Hump Day in Tours!


Halfway through the first week of our internships! Wednesdays are nice because we get out of work early for class at 1:30, so this was the first time since Sunday that we have all seen each other. It honestly felt like forever since I had seen everyone.

For my internship, I work in the kitchen at Château Belmont in their 4-star restaurant. It is a really fun internship, absolutely nothing like just cooking for my family or friends. I was so afraid that my mentor would be like Gordon Ramsey, but he is really nice and understanding. But wow do I not know many cooking or kitchen words in French. I am learning so much about cooking in France and the vocabulary involved, as well as familiar language instead of the proper language we learn in school. Sadly, I was only able to go to my internship the first day because I got very sick yesterday and went to the doctor (who didn’t speak a word of English), and was told that I couldn’t go to work for two days. Needless to say, I am excited to get up and back to work to learn more about the delicious French food and desserts– and learn a few recipes to take home!


I have an internship with the Catholic Diocese in Tours. My tutor has a lot planned for me to do and see because there are a lot of different facets of the diocese here. For example, there’s the administration side, the archbishop and his staff, and the pastoral administration. So far, I have worked with a youth director who organizes events for the youth in public schools, I have worked in the Diocese library, and this morning, I went to the radio station called RCF (Radio Chrétienne Francophone). RCF is based in Lyon, but then they cut to the local stations. When I got there, a host/ the sound technician and one of the journalists greeted me in the middle of their newsreel, and then I got to watch them. Then, the boss of the station, Elric came and told me about the radio station, which I found very interesting. I watched several things happen: an interview that they were going to broadcast later about the winter sales, the host cutting and pasting an ad for a podcast that was going to happen next week, and then the two journalists doing a critique of the movie Selma. 

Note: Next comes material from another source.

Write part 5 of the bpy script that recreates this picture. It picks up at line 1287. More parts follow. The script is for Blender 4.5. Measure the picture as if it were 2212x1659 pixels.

After our respective internships, some of us met up at the school to get lunch before class, and then we went class and compared our internships. All of us seem to be having great experiences! Of course we had questions, but it was good to see everyone enjoying themselves in such different enterprises. After that, we went on a little walking tour to see some of the different architecture in this ancient city. After that, we came back to the school and a small group went to get hot beverages with Madame Feat and talked more about our internships and some fun stories about our time in France. The highlight of the day, though, was being able to see our friend Jordan being broadcasted live on TV Tours in a segment called “Un américain à Tours” or “An American in Tours,” where he kicked butt and made us very proud! It is a two-week segment where he talks about his experiences as a student abroad in France. After that, we came home and are very tired after an exhausting but incredibly exciting day.

This is where I am doing my internship. It is a beautiful hotel with a fantastic restaurant.
I get to learn how to make/ plate things like this, a dessert simply called "Le Fig."This was after my day of working mainly with the dessert chef.
Bekah posing with the other hosts of the RCF station located here in Tours!
Lunch back in our usual spot at the Institut de Touraine. Together at last!
During class, this was the entire group listening attentively to M. Romain as he told us about the interesting architecture of the old city.
These buildings are all Harry Potter-esque. The reason for that is because the old building owners would make the bottom floor small to avoid taxes, and then build up and make each floor bigger. Is that not reminiscent of the Burrow?
Jordan was on the news today with a video that he made himself! We are so proud of our little "American boy," as the hostess liked to call him.